Him and Gil Kenan, director of the similarly imagination bereft Poltergeist remake, write a slavish blowjob of a script that makes Stanz’ ghost beej look like first base foreplay. In the promotional rounds Reitman boasted of “easter eggs” that fans would appreciate, yet the entire fucking thing is an easter egg. As a result the “new” material isn’t given enough room to develop. Besides Lil Egon, every other character is a cypher. Did I mention Finn Wolfhard’s love interest, Lucky Domingo? Yep, she’s a black girl named Lucky, and like Winston before her, she’s the character of color that comes into the movie midstream and never receives character development relative to the others. Not that Wolfhard is much better; he likes cars and wants to get laid. That’s it. I don’t think he even gets a moment with his grandfather. I swear he’s in here because some exec went “we need some of that Stranger Things energy. Get someone like that Stranger Things kid. Not him, obviously; someone like him!” Paul Rudd’s charms can only go so far and he’s benched for a good stretch of the proceedings so he can be inside a dog monster. Carrie Coon has a few moments but again is overshadowed by a skybeam bullshit CGI ending and precocious shits taking Ivan Reitman’s movie for a spin down main street.

07

“He’s in those Marvel movies, he knows how to quizzically react to shit that isn’t there.”

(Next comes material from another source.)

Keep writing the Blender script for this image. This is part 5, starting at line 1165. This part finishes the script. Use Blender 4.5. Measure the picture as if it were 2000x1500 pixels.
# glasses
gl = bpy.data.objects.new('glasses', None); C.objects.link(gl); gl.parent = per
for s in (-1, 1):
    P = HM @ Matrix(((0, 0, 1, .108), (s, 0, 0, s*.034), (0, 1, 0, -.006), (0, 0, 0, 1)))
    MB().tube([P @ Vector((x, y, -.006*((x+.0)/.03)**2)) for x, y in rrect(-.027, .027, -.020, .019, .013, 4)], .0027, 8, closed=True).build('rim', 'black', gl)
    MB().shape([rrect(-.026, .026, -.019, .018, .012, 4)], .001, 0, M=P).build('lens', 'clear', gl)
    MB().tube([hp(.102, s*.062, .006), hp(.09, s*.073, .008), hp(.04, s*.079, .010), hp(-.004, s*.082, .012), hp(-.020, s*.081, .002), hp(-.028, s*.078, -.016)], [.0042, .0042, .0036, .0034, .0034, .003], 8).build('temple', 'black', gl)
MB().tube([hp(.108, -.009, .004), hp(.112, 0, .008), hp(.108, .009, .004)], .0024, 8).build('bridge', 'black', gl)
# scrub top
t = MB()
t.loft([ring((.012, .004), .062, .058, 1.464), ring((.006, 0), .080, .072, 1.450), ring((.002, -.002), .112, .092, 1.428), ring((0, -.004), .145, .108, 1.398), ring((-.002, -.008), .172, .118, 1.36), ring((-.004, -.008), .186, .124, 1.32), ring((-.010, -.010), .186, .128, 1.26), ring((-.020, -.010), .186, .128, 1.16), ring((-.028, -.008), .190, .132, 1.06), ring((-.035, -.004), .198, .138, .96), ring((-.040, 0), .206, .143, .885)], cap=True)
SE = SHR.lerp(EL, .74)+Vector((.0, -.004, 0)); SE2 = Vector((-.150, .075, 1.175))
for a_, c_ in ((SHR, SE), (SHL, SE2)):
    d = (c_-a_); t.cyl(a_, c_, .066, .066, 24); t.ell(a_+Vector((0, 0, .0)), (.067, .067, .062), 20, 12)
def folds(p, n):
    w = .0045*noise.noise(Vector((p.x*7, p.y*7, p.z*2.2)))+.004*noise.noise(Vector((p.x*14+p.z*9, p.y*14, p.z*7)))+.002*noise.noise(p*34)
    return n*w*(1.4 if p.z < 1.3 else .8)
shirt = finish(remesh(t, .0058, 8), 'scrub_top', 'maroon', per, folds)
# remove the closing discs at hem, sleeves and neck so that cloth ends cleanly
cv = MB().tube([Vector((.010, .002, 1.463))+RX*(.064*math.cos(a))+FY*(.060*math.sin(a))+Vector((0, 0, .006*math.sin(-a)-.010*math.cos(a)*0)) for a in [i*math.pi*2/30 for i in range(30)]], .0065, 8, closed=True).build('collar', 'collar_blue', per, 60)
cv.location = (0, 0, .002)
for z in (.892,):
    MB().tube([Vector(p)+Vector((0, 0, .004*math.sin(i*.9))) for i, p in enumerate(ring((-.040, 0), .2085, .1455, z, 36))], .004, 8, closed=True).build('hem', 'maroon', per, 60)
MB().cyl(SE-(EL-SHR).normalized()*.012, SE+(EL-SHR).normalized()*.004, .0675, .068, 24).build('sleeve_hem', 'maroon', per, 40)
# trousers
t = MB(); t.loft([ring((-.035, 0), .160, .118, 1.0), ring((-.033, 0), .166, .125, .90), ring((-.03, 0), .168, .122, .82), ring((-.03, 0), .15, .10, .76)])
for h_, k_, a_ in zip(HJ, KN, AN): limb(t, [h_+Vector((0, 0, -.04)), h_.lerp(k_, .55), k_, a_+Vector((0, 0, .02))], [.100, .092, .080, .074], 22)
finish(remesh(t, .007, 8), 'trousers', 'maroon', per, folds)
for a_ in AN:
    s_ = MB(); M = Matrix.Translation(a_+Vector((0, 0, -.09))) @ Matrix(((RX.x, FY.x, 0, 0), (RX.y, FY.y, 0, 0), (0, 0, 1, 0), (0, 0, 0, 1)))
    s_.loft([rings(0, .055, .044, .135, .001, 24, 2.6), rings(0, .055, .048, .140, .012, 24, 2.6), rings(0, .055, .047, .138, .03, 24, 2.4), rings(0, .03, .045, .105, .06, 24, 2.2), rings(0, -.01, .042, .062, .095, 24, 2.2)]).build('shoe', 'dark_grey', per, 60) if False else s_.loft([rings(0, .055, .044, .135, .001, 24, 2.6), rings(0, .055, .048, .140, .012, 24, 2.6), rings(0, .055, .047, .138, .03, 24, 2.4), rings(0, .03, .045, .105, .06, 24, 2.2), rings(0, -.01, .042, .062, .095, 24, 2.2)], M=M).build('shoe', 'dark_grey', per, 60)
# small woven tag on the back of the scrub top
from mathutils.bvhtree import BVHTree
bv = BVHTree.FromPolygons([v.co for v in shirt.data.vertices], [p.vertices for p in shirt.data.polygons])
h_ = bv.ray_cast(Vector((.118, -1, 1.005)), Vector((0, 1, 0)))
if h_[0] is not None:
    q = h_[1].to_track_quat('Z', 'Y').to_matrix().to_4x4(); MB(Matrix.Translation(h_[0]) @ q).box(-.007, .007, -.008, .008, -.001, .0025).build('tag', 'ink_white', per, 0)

Suffice it to say I didn’t care for Ghostbusters: Afterlife much and I am resigned to the notion that unlike Paul Feig’s shitfest, this will do well enough for a sequel to be greenlit. After all, why would a Ghost Corps production company even exist if they didn’t intend on wringing every last drop from this Gen X fantasia? If this has any relevance to the culture war, and I think it does, it’s that shallow retreads of known properties (known as “the Force Awakens maneuver”) fare better than straightforward remakes that tie into the most tedious cultural debates. Trump doesn’t have a view of Afterlife because it’s unnecessary. Say what you will about Feig’s, it took a chance. Why take a chance now when you can hollow out a beloved toyetic property and wear its skin around? What’d KMFDM say? “Nothing new it’s the same old shit/If it works this good why fuck with it”? I can’t wait to be a decrepit old fuck in 2060, watching a Finn Wolfhard ravaged by age sleepwalk grimace his way through firing a proton pack against nothing to the delight of all the zoomer man-babies. Hopefully the seas have taken us by then.